Monday

Being selfish doesn't make me a bad person

You don't get to say that I am an awful person because I am selfish.

You asked me upfront about us. I wasn't prepared for this confrontation because when you did we are on our way to some place (which I forget since you stormed out after I nonchalantly answered your question). I told you you're someone that I am accustomed to to be around with. You compliment me in a lot of ways but I guess it's not enough for me to say the words you always say to me. "I love you".

I just stared at you half daze and started walking. You grab me by the arm and asked if I feel the same way. Honestly at that moment I wasn't feeling it. You started to loose it and ran off. I didn't followed you. I just stood there thinking my to do list for the day and was a bit aggravated because you promise to go with me (yes, I was suppose to buy eggs for our meal later). The question still lingers, do I love you?

You didn't went home that day so I ate those eggs by myself. Trying to find an answer, I look back on our relationship. Yes I like to be with you. When I'm alone I look for you. I failed an exam you were there. I was bored to death you cut your class and accompanied me to the movies. I guess I could say that is love.
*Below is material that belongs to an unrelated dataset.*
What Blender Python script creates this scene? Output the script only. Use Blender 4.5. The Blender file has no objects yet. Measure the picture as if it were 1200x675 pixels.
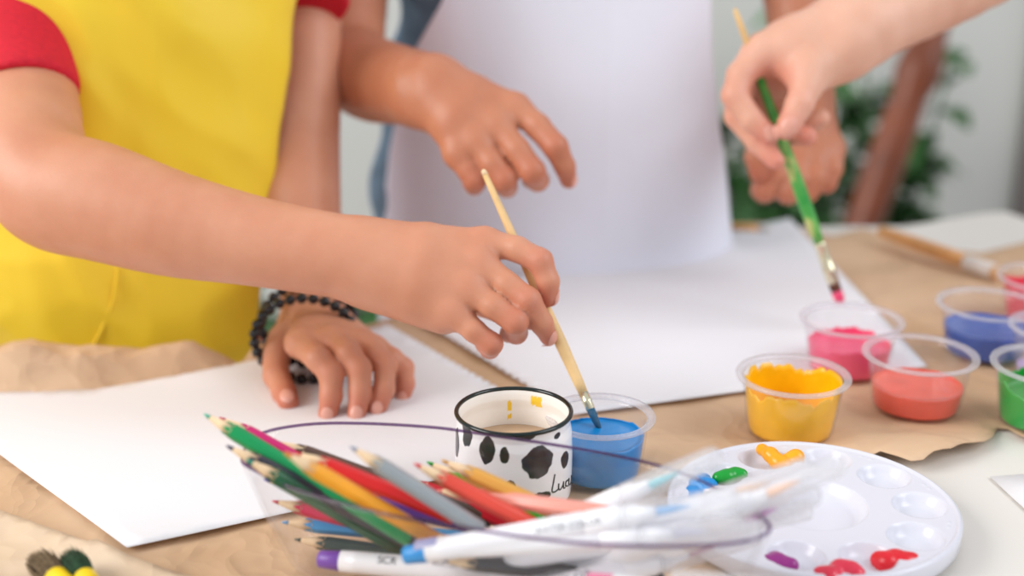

But then when I am happy and full of life you are the last person on my mind. What does that say? I can't leave without you but I can't stand you too near me especially when I'm preoccupied with the good things. I guess you are my safety net. You are neither good nor bad, you are a neutral being in my life. Most of the time I use you to get over predicaments and you lose your magic in times of joy.

I love the way you make me feel. But how does I make you feel? You said you love me despite all these things I've done. Do you feel that I'll change after I hear your pain? You call me selfish as I am depriving you with the love you feel you deserve. But you fell for me because of who I am not for who you want me to be. I'm trying to be logical here.

I'm selfish. That is true. But does it really make me a bad person to be as such? I didn't hurt you because it was your decision to follow through with this kind of relationship. And perhaps I have some secret that made me this way. Maybe it was the fear of being left alone that made me lack the capacity to fully share my self to you. Ever thought of that? The way I see it, being selfish makes me human.

I am not different from the thousand individuals whom have placed themselves out there to find love. I guess I got tired and started to believe that being selfish will allow me to feel a little bit of love without getting hurt in case it's another soon to be failed relationship. I am not invested hence I won't lose.

It's selfish of me to make you go through all this test for me to trust you. I guess you failed.

I am not a bad person for being selfish. I am not a bad person for not saying I love you back. I didn't feel like I need to say those words when in fact they weren't real to begin with. You don't deserve them, because you failed from rescuing my from myself.